>> BEGIN

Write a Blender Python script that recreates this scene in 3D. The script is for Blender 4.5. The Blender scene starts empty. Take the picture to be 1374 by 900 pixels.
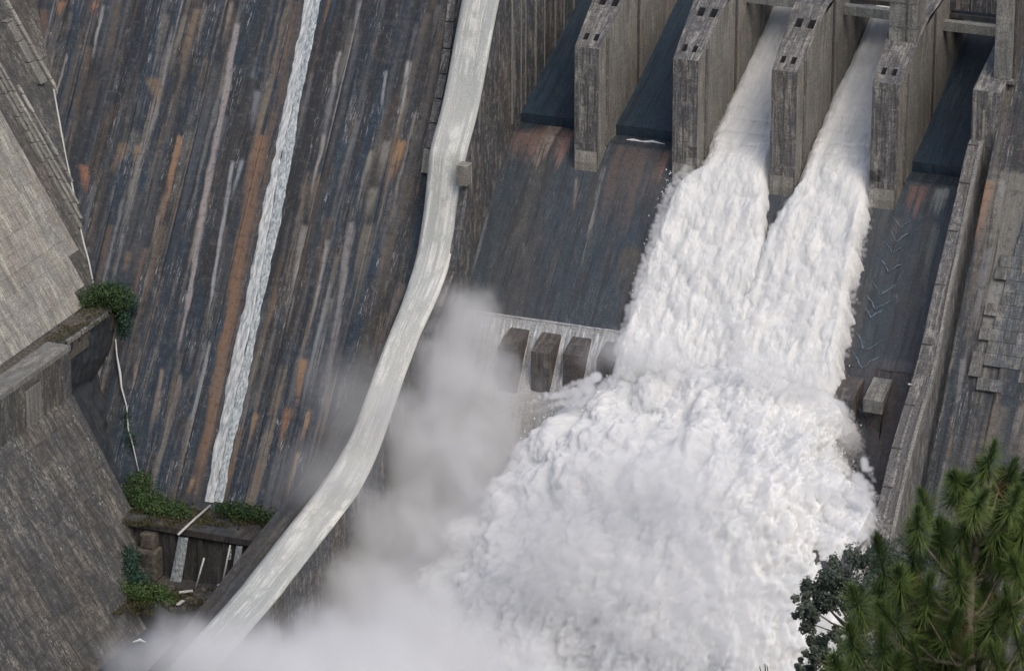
import bpy, math, random
import numpy as np
from mathutils import Vector
random.seed(7); RNG = np.random.default_rng(7)
C_ = bpy.context.scene; COL = C_.collection
R = math.radians

# ---------------------------------------------------------------- camera
PSI, PHI, FPX, DIST = R(22), R(21), 5600.0, 700.0
_h = np.array([-math.sin(PSI), math.cos(PSI), 0.0])
CD = _h*math.cos(PHI) + np.array([0, 0, -math.sin(PHI)])
CU = _h*math.sin(PHI) + np.array([0, 0, math.cos(PHI)])
CR = np.cross(CD, CU)
CAM = np.array([0, 0, 30.0]) - DIST*CD
cam = bpy.data.cameras.new('camera'); co = bpy.data.objects.new('camera', cam); COL.objects.link(co)
co.location = CAM; co.rotation_euler = (R(90)-PHI, 0, PSI)
cam.sensor_width = 36; cam.lens = 36*FPX/1374; cam.clip_start = 1; cam.clip_end = 6000
C_.camera = co
# ---------------------------------------------------------------- world, sun, exposure
SUN_AZ, SUN_EL = R(128), R(52)          # azimuth from +Y clockwise
w = bpy.data.worlds.new('World'); C_.world = w; w.use_nodes = True
nt = w.node_tree; bg = nt.nodes['Background']
sk = nt.nodes.new('ShaderNodeTexSky'); sk.sky_type = 'NISHITA'; sk.sun_disc = False
sk.sun_elevation = SUN_EL; sk.sun_rotation = SUN_AZ; sk.dust_density = 4; sk.air_density = 1.0; sk.ozone_density = 1
nt.links.new(sk.outputs[0], bg.inputs[0]); bg.inputs[1].default_value = 0.15
sl = bpy.data.lights.new('sun', 'SUN'); sl.energy = .95; sl.angle = R(35); sl.color = (1, .965, .91)
so = bpy.data.objects.new('sun', sl); COL.objects.link(so)
so.rotation_euler = (R(90)-SUN_EL, 0, R(180)-SUN_AZ+0)
_sd = Vector((math.sin(SUN_AZ)*math.cos(SUN_EL), math.cos(SUN_AZ)*math.cos(SUN_EL), math.sin(SUN_EL)))
so.rotation_euler = _sd.to_track_quat('Z', 'Y').to_euler()
C_.view_settings.view_transform = 'Standard'; C_.view_settings.look = 'None'
C_.view_settings.exposure = 0.08; C_.view_settings.gamma = 1
C_.cycles.use_denoising = True
C_.cycles.max_bounces = 7; C_.cycles.diffuse_bounces = 4; C_.cycles.volume_bounces = 5
C_.cycles.transparent_max_bounces = 12; C_.cycles.volume_step_rate = 1.0; C_.cycles.volume_max_steps = 256

# ---------------------------------------------------------------- geometry of the place, measured off the photograph
def ray(x, y): return CD + (x-687)/FPX*CR + (450-y)/FPX*CU
def on(x, y, n, c):
    n = np.array(n, float); v = ray(x, y); return CAM + (c-n@CAM)/(n@v)*v
def onX(x, y, c): return on(x, y, (1, 0, 0), c)
def onY(x, y, c): return on(x, y, (0, 1, 0), c)
def onZ(x, y, c): return on(x, y, (0, 0, 1), c)
def depth(x, y, t): return CAM + t*ray(x, y)
DM = .7; DC = 6-.7*89                        # dam face plane: Y - DM*Z = DC
def onD(x, y, off=0): return on(x, y, (0, 1, -DM), DC-off)
def dY(Z, off=0): return DC-off+DM*Z
KA = 1/1.66
_p = onD(125, 380); CA = _p[0]+_p[2]*KA      # abutment plane: X + KA*Z = CA
def srgb(r, g, b): return tuple(((v/255+.055)/1.055)**2.4 if v > 10 else v/255/12.92 for v in (r, g, b))

# ---------------------------------------------------------------- numpy noise
def _hash(i, j, k, s):
    n = (i*374761393 + j*668265263 + k*2147483647 + s*1274126177) & 0xffffffff
    n = ((n ^ (n >> 13))*1274126177) & 0xffffffff
    n = ((n ^ (n >> 16))*2246822519) & 0xffffffff
    return ((n ^ (n >> 15)) & 0xffffff)/float(0xffffff)
def vnoise(P, s=0):
    P = np.asarray(P, float); f = np.floor(P).astype(np.int64); t = P-f; t = t*t*t*(t*(t*6-15)+10)
    i, j, k = f[..., 0], f[..., 1], f[..., 2]; a, b, c = t[..., 0], t[..., 1], t[..., 2]
    r = 0
    for di in (0, 1):
        for dj in (0, 1):
            for dk in (0, 1):
                r = r + _hash(i+di, j+dj, k+dk, s)*(a if di else 1-a)*(b if dj else 1-b)*(c if dk else 1-c)
    return r*2-1
ROT = np.array([[.36, .48, -.8], [-.8, .6, 0], [.48, .64, .6]])
def fbm(P, oct=5, s=0, gain=.5):
    r = 0; a = 1; P = np.asarray(P, float)
    for o in range(oct): r = r + a*vnoise(P, s+o); P = (P@ROT.T)*2.03; a *= gain
    return r
def billow(P, oct=5, s=0, gain=.5):
    r = 0; a = 1; P = np.asarray(P, float)
    for o in range(oct): r = r + a*(np.abs(vnoise(P, s+o))*2-.55); P = (P@ROT.T)*2.07; a *= gain
    return r

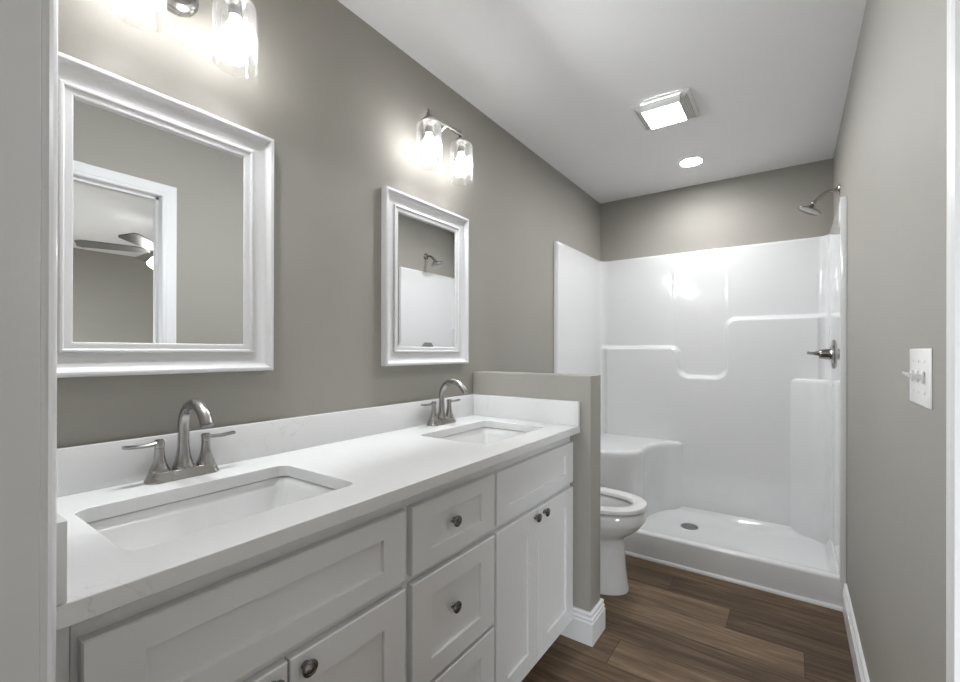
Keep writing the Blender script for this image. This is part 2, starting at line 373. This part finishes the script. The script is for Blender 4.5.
# ------------------------------------------------------------------ countertop
SINKS = [(.313, .444), (.318, 1.361)]; SHX, SHY, SR = .156, .210, .028
ct = thing('countertop', (0, .9, ZC0), 'long white quartz vanity counter with two cut-outs and faint grey veins', 'countertop')
mb = MB(); bm = mb.bm
def ring(pts, z): return [bm.verts.new((x, y, z)) for x, y in pts]
outer = [(.001, YF+.001), (.5805, YF+.001), (.5805, YP0-.001), (.001, YP0-.001)]
shapes = [outer] + [rrect(cx, cy, SHX, SHY, SR) for cx, cy in SINKS]
tops = [ring(s_, ZC1) for s_ in shapes]; bots = [ring(s_, ZC0) for s_ in shapes]
for grp in (tops, bots):
    es = []
    for l in grp:
        for i in range(len(l)): es.append(bm.edges.new((l[i], l[(i+1) % len(l)])))
    bmesh.ops.triangle_fill(bm, use_beauty=True, use_dissolve=False, edges=es)
for t_, b_ in zip(tops, bots):
    for i in range(len(t_)):
        j = (i+1) % len(t_); bm.faces.new((t_[i], t_[j], b_[j], b_[i]))
o = mb.build('worktop', M['quartz'], ct, angle=30)
md = o.modifiers.new('bevel', 'BEVEL'); md.width = .0018; md.segments = 2; md.limit_method = 'ANGLE'; md.angle_limit = math.radians(60)
box('backsplash', M['quartz'], ct, .001, .0205, YF+.001, YP0-.001, ZC1+.0002, 1.006, .0012)
box('side_splash', M['quartz'], ct, .021, .5800, YP0-.0195, YP0-.001, ZC1+.0002, 1.006, .0012)
box('side_splash', M['quartz'], ct, .021, .578, YF+.001, .1465, ZC1+.0002, 1.006, .0012)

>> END

• Instruction: Write out the records above exactly as they appear, leaving out any pictures.

• Complete answer:
Write a Blender Python script that recreates this scene in 3D. The script is for Blender 4.5. The Blender scene starts empty. Take the picture to be 1374 by 900 pixels.
import bpy, math, random
import numpy as np
from mathutils import Vector
random.seed(7); RNG = np.random.default_rng(7)
C_ = bpy.context.scene; COL = C_.collection
R = math.radians

# ---------------------------------------------------------------- camera
PSI, PHI, FPX, DIST = R(22), R(21), 5600.0, 700.0
_h = np.array([-math.sin(PSI), math.cos(PSI), 0.0])
CD = _h*math.cos(PHI) + np.array([0, 0, -math.sin(PHI)])
CU = _h*math.sin(PHI) + np.array([0, 0, math.cos(PHI)])
CR = np.cross(CD, CU)
CAM = np.array([0, 0, 30.0]) - DIST*CD
cam = bpy.data.cameras.new('camera'); co = bpy.data.objects.new('camera', cam); COL.objects.link(co)
co.location = CAM; co.rotation_euler = (R(90)-PHI, 0, PSI)
cam.sensor_width = 36; cam.lens = 36*FPX/1374; cam.clip_start = 1; cam.clip_end = 6000
C_.camera = co
# ---------------------------------------------------------------- world, sun, exposure
SUN_AZ, SUN_EL = R(128), R(52)          # azimuth from +Y clockwise
w = bpy.data.worlds.new('World'); C_.world = w; w.use_nodes = True
nt = w.node_tree; bg = nt.nodes['Background']
sk = nt.nodes.new('ShaderNodeTexSky'); sk.sky_type = 'NISHITA'; sk.sun_disc = False
sk.sun_elevation = SUN_EL; sk.sun_rotation = SUN_AZ; sk.dust_density = 4; sk.air_density = 1.0; sk.ozone_density = 1
nt.links.new(sk.outputs[0], bg.inputs[0]); bg.inputs[1].default_value = 0.15
sl = bpy.data.lights.new('sun', 'SUN'); sl.energy = .95; sl.angle = R(35); sl.color = (1, .965, .91)
so = bpy.data.objects.new('sun', sl); COL.objects.link(so)
so.rotation_euler = (R(90)-SUN_EL, 0, R(180)-SUN_AZ+0)
_sd = Vector((math.sin(SUN_AZ)*math.cos(SUN_EL), math.cos(SUN_AZ)*math.cos(SUN_EL), math.sin(SUN_EL)))
so.rotation_euler = _sd.to_track_quat('Z', 'Y').to_euler()
C_.view_settings.view_transform = 'Standard'; C_.view_settings.look = 'None'
C_.view_settings.exposure = 0.08; C_.view_settings.gamma = 1
C_.cycles.use_denoising = True
C_.cycles.max_bounces = 7; C_.cycles.diffuse_bounces = 4; C_.cycles.volume_bounces = 5
C_.cycles.transparent_max_bounces = 12; C_.cycles.volume_step_rate = 1.0; C_.cycles.volume_max_steps = 256

# ---------------------------------------------------------------- geometry of the place, measured off the photograph
def ray(x, y): return CD + (x-687)/FPX*CR + (450-y)/FPX*CU
def on(x, y, n, c):
    n = np.array(n, float); v = ray(x, y); return CAM + (c-n@CAM)/(n@v)*v
def onX(x, y, c): return on(x, y, (1, 0, 0), c)
def onY(x, y, c): return on(x, y, (0, 1, 0), c)
def onZ(x, y, c): return on(x, y, (0, 0, 1), c)
def depth(x, y, t): return CAM + t*ray(x, y)
DM = .7; DC = 6-.7*89                        # dam face plane: Y - DM*Z = DC
def onD(x, y, off=0): return on(x, y, (0, 1, -DM), DC-off)
def dY(Z, off=0): return DC-off+DM*Z
KA = 1/1.66
_p = onD(125, 380); CA = _p[0]+_p[2]*KA      # abutment plane: X + KA*Z = CA
def srgb(r, g, b): return tuple(((v/255+.055)/1.055)**2.4 if v > 10 else v/255/12.92 for v in (r, g, b))

# ---------------------------------------------------------------- numpy noise
def _hash(i, j, k, s):
    n = (i*374761393 + j*668265263 + k*2147483647 + s*1274126177) & 0xffffffff
    n = ((n ^ (n >> 13))*1274126177) & 0xffffffff
    n = ((n ^ (n >> 16))*2246822519) & 0xffffffff
    return ((n ^ (n >> 15)) & 0xffffff)/float(0xffffff)
def vnoise(P, s=0):
    P = np.asarray(P, float); f = np.floor(P).astype(np.int64); t = P-f; t = t*t*t*(t*(t*6-15)+10)
    i, j, k = f[..., 0], f[..., 1], f[..., 2]; a, b, c = t[..., 0], t[..., 1], t[..., 2]
    r = 0
    for di in (0, 1):
        for dj in (0, 1):
            for dk in (0, 1):
                r = r + _hash(i+di, j+dj, k+dk, s)*(a if di else 1-a)*(b if dj else 1-b)*(c if dk else 1-c)
    return r*2-1
ROT = np.array([[.36, .48, -.8], [-.8, .6, 0], [.48, .64, .6]])
def fbm(P, oct=5, s=0, gain=.5):
    r = 0; a = 1; P = np.asarray(P, float)
    for o in range(oct): r = r + a*vnoise(P, s+o); P = (P@ROT.T)*2.03; a *= gain
    return r
def billow(P, oct=5, s=0, gain=.5):
    r = 0; a = 1; P = np.asarray(P, float)
    for o in range(oct): r = r + a*(np.abs(vnoise(P, s+o))*2-.55); P = (P@ROT.T)*2.07; a *= gain
    return r

Keep writing the Blender script for this image. This is part 2, starting at line 373. This part finishes the script. The script is for Blender 4.5.
# ------------------------------------------------------------------ countertop
SINKS = [(.313, .444), (.318, 1.361)]; SHX, SHY, SR = .156, .210, .028
ct = thing('countertop', (0, .9, ZC0), 'long white quartz vanity counter with two cut-outs and faint grey veins', 'countertop')
mb = MB(); bm = mb.bm
def ring(pts, z): return [bm.verts.new((x, y, z)) for x, y in pts]
outer = [(.001, YF+.001), (.5805, YF+.001), (.5805, YP0-.001), (.001, YP0-.001)]
shapes = [outer] + [rrect(cx, cy, SHX, SHY, SR) for cx, cy in SINKS]
tops = [ring(s_, ZC1) for s_ in shapes]; bots = [ring(s_, ZC0) for s_ in shapes]
for grp in (tops, bots):
    es = []
    for l in grp:
        for i in range(len(l)): es.append(bm.edges.new((l[i], l[(i+1) % len(l)])))
    bmesh.ops.triangle_fill(bm, use_beauty=True, use_dissolve=False, edges=es)
for t_, b_ in zip(tops, bots):
    for i in range(len(t_)):
        j = (i+1) % len(t_); bm.faces.new((t_[i], t_[j], b_[j], b_[i]))
o = mb.build('worktop', M['quartz'], ct, angle=30)
md = o.modifiers.new('bevel', 'BEVEL'); md.width = .0018; md.segments = 2; md.limit_method = 'ANGLE'; md.angle_limit = math.radians(60)
box('backsplash', M['quartz'], ct, .001, .0205, YF+.001, YP0-.001, ZC1+.0002, 1.006, .0012)
box('side_splash', M['quartz'], ct, .021, .5800, YP0-.0195, YP0-.001, ZC1+.0002, 1.006, .0012)
box('side_splash', M['quartz'], ct, .021, .578, YF+.001, .1465, ZC1+.0002, 1.006, .0012)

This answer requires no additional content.